What needs to be done
Please output exactly the lines of the material from the first through the line containing "rim.add([(x, y, .0205)", and nothing more.

+++++

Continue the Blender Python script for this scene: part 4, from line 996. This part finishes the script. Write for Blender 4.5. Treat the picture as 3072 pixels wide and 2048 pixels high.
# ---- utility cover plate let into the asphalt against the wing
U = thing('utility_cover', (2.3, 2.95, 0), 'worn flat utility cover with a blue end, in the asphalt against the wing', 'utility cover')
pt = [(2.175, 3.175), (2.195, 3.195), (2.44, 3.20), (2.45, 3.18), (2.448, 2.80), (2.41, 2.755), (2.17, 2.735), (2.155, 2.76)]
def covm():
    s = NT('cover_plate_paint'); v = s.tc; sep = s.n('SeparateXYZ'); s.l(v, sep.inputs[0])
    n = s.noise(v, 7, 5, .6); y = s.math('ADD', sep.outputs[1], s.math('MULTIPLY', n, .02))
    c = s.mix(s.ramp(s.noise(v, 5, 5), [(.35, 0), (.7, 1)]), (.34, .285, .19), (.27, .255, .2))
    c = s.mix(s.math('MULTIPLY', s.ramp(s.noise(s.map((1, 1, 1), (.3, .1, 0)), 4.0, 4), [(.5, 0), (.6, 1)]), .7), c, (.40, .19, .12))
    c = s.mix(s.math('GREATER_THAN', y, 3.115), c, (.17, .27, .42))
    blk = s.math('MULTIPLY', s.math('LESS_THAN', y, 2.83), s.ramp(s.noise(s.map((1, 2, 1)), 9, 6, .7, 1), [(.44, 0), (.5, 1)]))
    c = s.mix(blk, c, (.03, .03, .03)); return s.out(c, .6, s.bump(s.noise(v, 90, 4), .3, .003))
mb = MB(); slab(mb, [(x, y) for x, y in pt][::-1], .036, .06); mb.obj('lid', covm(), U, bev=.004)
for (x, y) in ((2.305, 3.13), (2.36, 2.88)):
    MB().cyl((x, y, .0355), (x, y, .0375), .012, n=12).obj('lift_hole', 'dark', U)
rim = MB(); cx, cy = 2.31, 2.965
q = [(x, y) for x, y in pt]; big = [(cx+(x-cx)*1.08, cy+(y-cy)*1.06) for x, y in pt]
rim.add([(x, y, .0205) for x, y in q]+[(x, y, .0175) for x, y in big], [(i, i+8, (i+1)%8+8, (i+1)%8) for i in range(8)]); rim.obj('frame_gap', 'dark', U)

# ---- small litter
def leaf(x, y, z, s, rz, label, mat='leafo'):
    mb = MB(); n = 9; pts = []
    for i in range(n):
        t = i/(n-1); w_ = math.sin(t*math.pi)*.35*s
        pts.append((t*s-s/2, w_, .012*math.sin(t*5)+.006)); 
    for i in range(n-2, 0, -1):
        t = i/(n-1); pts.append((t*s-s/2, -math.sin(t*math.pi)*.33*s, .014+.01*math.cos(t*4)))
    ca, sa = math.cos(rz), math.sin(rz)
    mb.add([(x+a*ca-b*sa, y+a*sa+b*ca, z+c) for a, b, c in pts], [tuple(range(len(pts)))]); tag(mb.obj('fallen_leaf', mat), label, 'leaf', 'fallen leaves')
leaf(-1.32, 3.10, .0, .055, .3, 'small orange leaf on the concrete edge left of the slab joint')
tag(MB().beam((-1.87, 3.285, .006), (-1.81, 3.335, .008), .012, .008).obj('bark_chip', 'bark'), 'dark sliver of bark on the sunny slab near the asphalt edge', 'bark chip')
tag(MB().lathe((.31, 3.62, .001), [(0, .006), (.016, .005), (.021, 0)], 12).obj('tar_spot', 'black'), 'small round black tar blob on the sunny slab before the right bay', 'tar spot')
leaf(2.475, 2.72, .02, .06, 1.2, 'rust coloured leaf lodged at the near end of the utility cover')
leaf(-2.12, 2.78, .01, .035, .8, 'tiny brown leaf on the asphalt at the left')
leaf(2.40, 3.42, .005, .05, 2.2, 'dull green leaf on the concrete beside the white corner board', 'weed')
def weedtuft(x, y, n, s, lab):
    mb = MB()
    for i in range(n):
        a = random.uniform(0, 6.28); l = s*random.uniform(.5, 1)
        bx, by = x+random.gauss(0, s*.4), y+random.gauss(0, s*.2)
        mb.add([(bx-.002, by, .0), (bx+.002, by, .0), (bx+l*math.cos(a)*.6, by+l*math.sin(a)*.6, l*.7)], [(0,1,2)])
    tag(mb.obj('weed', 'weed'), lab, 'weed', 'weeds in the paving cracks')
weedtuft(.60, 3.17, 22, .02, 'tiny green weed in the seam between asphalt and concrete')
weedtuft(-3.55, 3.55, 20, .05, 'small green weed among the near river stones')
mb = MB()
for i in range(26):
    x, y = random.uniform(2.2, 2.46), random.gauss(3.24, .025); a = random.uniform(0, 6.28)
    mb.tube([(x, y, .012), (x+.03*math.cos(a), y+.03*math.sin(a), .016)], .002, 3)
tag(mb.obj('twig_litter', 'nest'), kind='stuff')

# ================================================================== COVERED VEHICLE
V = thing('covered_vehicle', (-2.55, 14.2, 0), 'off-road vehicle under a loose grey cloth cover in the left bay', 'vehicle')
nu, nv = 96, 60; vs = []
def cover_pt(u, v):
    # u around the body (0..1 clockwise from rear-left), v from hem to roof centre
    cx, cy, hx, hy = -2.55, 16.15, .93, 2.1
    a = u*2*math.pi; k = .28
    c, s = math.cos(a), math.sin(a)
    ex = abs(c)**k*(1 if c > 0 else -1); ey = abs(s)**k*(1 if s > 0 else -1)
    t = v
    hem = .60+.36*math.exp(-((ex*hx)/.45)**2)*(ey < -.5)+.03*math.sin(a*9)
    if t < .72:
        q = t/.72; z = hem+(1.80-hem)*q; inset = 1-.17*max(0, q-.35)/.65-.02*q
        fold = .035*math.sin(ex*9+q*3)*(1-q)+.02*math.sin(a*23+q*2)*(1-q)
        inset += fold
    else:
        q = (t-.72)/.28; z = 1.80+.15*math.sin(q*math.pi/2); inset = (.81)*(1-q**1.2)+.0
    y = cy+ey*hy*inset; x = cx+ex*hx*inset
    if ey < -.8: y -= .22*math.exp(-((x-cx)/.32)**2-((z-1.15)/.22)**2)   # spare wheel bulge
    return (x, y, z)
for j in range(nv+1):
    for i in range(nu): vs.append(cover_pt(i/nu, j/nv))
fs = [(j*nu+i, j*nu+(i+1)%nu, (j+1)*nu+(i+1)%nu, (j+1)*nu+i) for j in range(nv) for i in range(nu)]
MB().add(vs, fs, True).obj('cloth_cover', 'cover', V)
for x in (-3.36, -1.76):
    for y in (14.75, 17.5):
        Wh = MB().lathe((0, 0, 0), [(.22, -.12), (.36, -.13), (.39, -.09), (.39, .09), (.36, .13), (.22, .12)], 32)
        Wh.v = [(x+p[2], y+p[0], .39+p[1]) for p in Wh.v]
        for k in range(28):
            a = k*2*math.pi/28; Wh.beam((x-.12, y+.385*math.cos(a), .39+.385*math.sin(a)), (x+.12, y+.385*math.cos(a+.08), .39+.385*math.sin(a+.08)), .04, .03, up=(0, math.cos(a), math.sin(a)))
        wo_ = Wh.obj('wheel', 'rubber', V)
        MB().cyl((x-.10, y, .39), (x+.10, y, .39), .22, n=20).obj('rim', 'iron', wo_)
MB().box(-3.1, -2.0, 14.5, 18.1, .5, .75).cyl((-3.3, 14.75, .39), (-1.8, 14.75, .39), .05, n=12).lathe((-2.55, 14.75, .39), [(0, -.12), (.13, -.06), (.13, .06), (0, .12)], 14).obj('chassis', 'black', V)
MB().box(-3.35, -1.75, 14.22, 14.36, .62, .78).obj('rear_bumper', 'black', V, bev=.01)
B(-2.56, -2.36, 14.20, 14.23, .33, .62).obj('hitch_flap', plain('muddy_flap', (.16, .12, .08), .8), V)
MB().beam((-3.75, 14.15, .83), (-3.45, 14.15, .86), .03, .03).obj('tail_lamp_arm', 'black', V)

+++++

Solution to this task
Continue the Blender Python script for this scene: part 4, from line 996. This part finishes the script. Write for Blender 4.5. Treat the picture as 3072 pixels wide and 2048 pixels high.
# ---- utility cover plate let into the asphalt against the wing
U = thing('utility_cover', (2.3, 2.95, 0), 'worn flat utility cover with a blue end, in the asphalt against the wing', 'utility cover')
pt = [(2.175, 3.175), (2.195, 3.195), (2.44, 3.20), (2.45, 3.18), (2.448, 2.80), (2.41, 2.755), (2.17, 2.735), (2.155, 2.76)]
def covm():
    s = NT('cover_plate_paint'); v = s.tc; sep = s.n('SeparateXYZ'); s.l(v, sep.inputs[0])
    n = s.noise(v, 7, 5, .6); y = s.math('ADD', sep.outputs[1], s.math('MULTIPLY', n, .02))
    c = s.mix(s.ramp(s.noise(v, 5, 5), [(.35, 0), (.7, 1)]), (.34, .285, .19), (.27, .255, .2))
    c = s.mix(s.math('MULTIPLY', s.ramp(s.noise(s.map((1, 1, 1), (.3, .1, 0)), 4.0, 4), [(.5, 0), (.6, 1)]), .7), c, (.40, .19, .12))
    c = s.mix(s.math('GREATER_THAN', y, 3.115), c, (.17, .27, .42))
    blk = s.math('MULTIPLY', s.math('LESS_THAN', y, 2.83), s.ramp(s.noise(s.map((1, 2, 1)), 9, 6, .7, 1), [(.44, 0), (.5, 1)]))
    c = s.mix(blk, c, (.03, .03, .03)); return s.out(c, .6, s.bump(s.noise(v, 90, 4), .3, .003))
mb = MB(); slab(mb, [(x, y) for x, y in pt][::-1], .036, .06); mb.obj('lid', covm(), U, bev=.004)
for (x, y) in ((2.305, 3.13), (2.36, 2.88)):
    MB().cyl((x, y, .0355), (x, y, .0375), .012, n=12).obj('lift_hole', 'dark', U)
rim = MB(); cx, cy = 2.31, 2.965
q = [(x, y) for x, y in pt]; big = [(cx+(x-cx)*1.08, cy+(y-cy)*1.06) for x, y in pt]
rim.add([(x, y, .0205) for x, y in q]+[(x, y, .0175) for x, y in big], [(i, i+8, (i+1)%8+8, (i+1)%8) for i in range(8)]); rim.obj('frame_gap', 'dark', U)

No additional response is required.